Une volonté panafricaniste ? Pourtant, au niveau continental, des voix de plus en plus audibles réclament une monnaie africaine totalement indépendante. Du président tchadien Idriss Déby Itno qui évoquait la question en avril 2015, à l’ex-ministre togolais de l’économie, Kako Nubukp, anciennement chef de service à la BCEAO, et co-auteur du livre « Sortir l’Afrique de la servitude monétaire », paru le 3 octobre 2016, on milite pour cette cause. C’est dans ce sens que l’ancien secrétaire général adjoint de l’ONU, Carlos Lopes, qui vient de démissionner de son poste de secrétaire exécutif de la Commission économique des Nations unies pour l’Afrique (CEA), confiait au journal Le Monde en septembre 2016, qu’il « faut vraiment une discussion sur la zone franc car aucun pays au monde ne peut avoir une politique monétaire immuable depuis trente ans.

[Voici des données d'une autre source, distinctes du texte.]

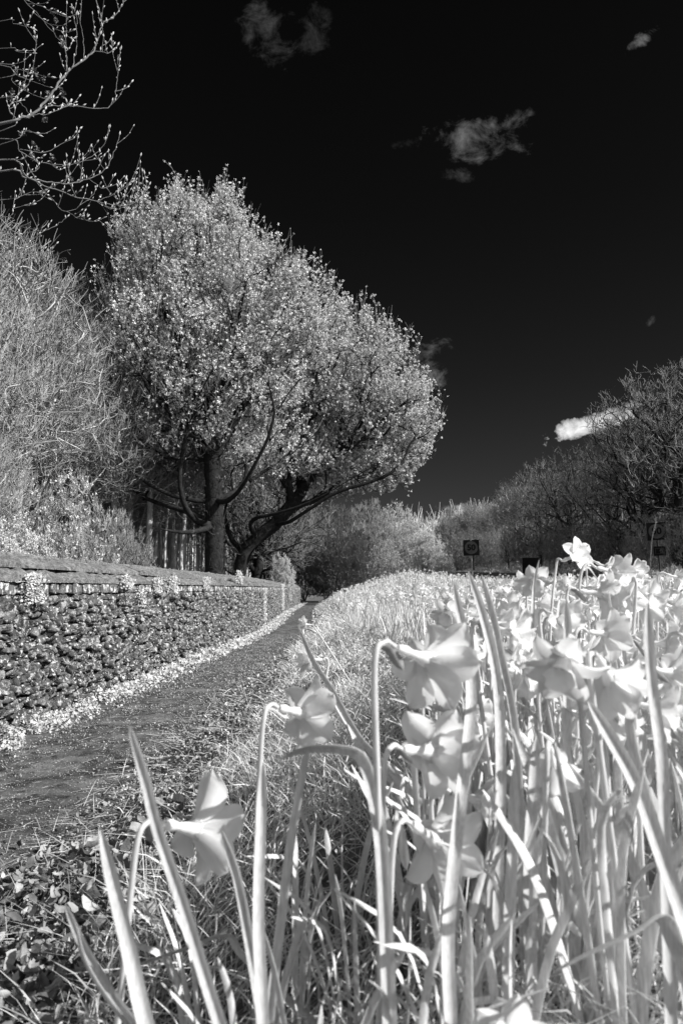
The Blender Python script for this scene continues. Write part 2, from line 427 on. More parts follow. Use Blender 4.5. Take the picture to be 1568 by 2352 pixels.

Cela existe dans la zone franc. Il y a donc quelque chose qui cloche. » Tous pensent d’ailleurs que le mécanisme du franc CFA est désuet, plaidant pour que le débat monétaire soit déconnecté du débat sur l’émergence des pays africains annoncée pour 2020 pour certains, et 2030 pour d’autres. Pour ces économistes, la stabilité monétaire ne doit aucunement entraver le débat. Enfin, dénoncent-t-ils, la valeur externe du CFA est déléguée à une entité extérieure qu’est le Trésor français, qui bénéficie donc de ces devises pour son propre financement.